Aim of the exercise - Exactly retype the lines of the material from its first line to the line with "text_mesh('GE', .016, Matrix.Translation((ex, 3.1535, ez))", including both.

------------------------------------------------------------

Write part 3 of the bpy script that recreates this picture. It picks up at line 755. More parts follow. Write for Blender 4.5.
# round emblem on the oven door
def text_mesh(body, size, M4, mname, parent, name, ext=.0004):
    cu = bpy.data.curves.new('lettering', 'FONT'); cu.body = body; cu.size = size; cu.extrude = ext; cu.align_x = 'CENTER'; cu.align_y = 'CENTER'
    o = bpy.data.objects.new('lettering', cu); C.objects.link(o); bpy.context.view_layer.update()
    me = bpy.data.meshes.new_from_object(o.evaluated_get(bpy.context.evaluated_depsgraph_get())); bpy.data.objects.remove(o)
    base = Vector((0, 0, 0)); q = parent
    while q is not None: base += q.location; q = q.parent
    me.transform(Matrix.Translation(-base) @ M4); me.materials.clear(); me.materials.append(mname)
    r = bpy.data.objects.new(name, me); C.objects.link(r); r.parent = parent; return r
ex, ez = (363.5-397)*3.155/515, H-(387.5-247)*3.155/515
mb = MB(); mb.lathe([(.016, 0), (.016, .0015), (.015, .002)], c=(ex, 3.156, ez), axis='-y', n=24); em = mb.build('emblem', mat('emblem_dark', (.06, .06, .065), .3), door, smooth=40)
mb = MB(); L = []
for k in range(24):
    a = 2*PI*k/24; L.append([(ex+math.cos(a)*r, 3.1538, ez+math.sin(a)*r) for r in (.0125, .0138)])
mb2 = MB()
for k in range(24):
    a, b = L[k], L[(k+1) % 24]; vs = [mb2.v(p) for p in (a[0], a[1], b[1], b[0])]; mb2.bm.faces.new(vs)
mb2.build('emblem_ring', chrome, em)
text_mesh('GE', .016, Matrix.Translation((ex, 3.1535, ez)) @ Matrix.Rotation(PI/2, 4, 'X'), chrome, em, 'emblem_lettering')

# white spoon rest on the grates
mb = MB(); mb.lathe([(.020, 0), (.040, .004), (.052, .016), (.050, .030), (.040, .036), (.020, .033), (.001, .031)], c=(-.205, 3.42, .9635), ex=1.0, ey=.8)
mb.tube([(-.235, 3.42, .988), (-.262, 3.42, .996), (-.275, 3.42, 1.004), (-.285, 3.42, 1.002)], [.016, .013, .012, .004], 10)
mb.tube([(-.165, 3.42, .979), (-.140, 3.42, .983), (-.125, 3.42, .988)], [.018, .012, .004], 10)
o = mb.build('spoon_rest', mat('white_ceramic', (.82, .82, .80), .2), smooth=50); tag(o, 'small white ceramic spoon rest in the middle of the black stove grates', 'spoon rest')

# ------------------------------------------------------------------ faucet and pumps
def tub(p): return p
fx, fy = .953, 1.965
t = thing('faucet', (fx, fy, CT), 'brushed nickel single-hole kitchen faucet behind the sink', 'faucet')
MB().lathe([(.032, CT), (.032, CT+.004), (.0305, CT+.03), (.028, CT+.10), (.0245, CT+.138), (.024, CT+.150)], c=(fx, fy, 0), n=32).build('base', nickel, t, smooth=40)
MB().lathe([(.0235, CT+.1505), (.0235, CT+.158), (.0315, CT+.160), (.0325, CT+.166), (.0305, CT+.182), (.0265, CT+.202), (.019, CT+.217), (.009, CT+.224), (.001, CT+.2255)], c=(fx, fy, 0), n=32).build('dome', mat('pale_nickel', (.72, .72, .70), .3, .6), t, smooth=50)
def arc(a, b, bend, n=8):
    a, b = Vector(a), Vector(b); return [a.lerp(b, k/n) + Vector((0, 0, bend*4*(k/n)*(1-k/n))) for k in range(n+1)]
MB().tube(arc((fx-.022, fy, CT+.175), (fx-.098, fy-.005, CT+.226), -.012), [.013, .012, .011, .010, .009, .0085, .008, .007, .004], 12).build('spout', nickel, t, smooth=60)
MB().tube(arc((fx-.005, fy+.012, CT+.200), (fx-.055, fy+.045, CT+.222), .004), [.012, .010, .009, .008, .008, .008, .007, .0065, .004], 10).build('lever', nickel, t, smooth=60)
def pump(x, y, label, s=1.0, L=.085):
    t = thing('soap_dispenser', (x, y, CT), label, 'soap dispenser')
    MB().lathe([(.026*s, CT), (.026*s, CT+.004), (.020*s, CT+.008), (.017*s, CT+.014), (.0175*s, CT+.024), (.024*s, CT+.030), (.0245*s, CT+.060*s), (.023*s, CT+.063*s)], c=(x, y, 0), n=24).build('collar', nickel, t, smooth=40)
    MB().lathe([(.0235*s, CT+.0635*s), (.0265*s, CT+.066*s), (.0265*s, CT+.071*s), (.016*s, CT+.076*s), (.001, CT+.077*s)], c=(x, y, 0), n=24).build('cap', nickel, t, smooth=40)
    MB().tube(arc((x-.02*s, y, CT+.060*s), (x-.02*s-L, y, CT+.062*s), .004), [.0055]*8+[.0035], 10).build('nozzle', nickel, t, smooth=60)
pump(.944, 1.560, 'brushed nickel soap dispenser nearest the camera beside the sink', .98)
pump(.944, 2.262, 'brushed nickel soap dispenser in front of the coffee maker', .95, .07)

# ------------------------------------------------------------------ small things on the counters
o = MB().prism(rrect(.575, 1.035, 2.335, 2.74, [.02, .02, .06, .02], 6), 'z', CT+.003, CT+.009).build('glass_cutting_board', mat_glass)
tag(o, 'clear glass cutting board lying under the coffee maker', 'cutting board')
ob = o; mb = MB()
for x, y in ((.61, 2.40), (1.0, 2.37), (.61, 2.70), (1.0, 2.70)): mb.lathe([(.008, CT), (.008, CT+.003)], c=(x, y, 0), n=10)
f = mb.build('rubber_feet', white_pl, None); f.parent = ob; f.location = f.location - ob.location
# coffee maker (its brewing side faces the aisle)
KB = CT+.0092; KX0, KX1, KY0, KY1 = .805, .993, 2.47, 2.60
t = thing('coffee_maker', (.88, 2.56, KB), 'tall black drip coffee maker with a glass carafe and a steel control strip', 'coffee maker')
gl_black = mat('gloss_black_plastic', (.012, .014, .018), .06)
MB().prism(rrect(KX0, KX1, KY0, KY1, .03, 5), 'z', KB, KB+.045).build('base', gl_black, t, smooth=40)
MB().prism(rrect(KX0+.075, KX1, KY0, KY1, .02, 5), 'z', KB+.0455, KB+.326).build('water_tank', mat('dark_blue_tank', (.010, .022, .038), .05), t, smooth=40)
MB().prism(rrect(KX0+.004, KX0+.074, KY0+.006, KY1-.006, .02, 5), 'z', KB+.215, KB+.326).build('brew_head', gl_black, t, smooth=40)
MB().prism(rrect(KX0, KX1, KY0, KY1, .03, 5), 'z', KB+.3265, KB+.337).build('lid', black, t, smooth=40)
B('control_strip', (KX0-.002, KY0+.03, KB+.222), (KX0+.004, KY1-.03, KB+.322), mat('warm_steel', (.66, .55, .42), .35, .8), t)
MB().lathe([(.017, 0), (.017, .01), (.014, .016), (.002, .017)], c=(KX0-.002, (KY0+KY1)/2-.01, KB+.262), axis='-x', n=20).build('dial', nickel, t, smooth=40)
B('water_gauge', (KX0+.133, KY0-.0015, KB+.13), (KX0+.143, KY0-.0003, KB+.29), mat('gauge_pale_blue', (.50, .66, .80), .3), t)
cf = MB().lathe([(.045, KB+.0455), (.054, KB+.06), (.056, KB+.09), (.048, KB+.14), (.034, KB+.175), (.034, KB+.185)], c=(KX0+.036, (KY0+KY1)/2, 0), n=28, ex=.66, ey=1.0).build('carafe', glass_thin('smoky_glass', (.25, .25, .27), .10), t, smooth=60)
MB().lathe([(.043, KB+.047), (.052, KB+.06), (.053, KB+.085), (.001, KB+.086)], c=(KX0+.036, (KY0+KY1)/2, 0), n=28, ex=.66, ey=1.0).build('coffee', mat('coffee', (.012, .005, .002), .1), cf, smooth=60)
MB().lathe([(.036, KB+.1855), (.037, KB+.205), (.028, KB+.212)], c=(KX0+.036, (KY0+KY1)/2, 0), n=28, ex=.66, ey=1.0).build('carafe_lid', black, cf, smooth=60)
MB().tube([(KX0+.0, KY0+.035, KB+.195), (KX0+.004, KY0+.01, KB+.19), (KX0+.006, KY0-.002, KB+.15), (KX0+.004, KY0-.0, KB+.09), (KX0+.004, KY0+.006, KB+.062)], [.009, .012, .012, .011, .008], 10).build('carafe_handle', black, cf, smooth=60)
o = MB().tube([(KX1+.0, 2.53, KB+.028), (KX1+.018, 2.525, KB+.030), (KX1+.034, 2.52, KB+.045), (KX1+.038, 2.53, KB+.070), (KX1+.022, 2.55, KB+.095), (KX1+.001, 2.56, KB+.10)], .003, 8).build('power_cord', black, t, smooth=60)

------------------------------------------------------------

Final result -
Write part 3 of the bpy script that recreates this picture. It picks up at line 755. More parts follow. Write for Blender 4.5.
# round emblem on the oven door
def text_mesh(body, size, M4, mname, parent, name, ext=.0004):
    cu = bpy.data.curves.new('lettering', 'FONT'); cu.body = body; cu.size = size; cu.extrude = ext; cu.align_x = 'CENTER'; cu.align_y = 'CENTER'
    o = bpy.data.objects.new('lettering', cu); C.objects.link(o); bpy.context.view_layer.update()
    me = bpy.data.meshes.new_from_object(o.evaluated_get(bpy.context.evaluated_depsgraph_get())); bpy.data.objects.remove(o)
    base = Vector((0, 0, 0)); q = parent
    while q is not None: base += q.location; q = q.parent
    me.transform(Matrix.Translation(-base) @ M4); me.materials.clear(); me.materials.append(mname)
    r = bpy.data.objects.new(name, me); C.objects.link(r); r.parent = parent; return r
ex, ez = (363.5-397)*3.155/515, H-(387.5-247)*3.155/515
mb = MB(); mb.lathe([(.016, 0), (.016, .0015), (.015, .002)], c=(ex, 3.156, ez), axis='-y', n=24); em = mb.build('emblem', mat('emblem_dark', (.06, .06, .065), .3), door, smooth=40)
mb = MB(); L = []
for k in range(24):
    a = 2*PI*k/24; L.append([(ex+math.cos(a)*r, 3.1538, ez+math.sin(a)*r) for r in (.0125, .0138)])
mb2 = MB()
for k in range(24):
    a, b = L[k], L[(k+1) % 24]; vs = [mb2.v(p) for p in (a[0], a[1], b[1], b[0])]; mb2.bm.faces.new(vs)
mb2.build('emblem_ring', chrome, em)
text_mesh('GE', .016, Matrix.Translation((ex, 3.1535, ez)) @ Matrix.Rotation(PI/2, 4, 'X'), chrome, em, 'emblem_lettering')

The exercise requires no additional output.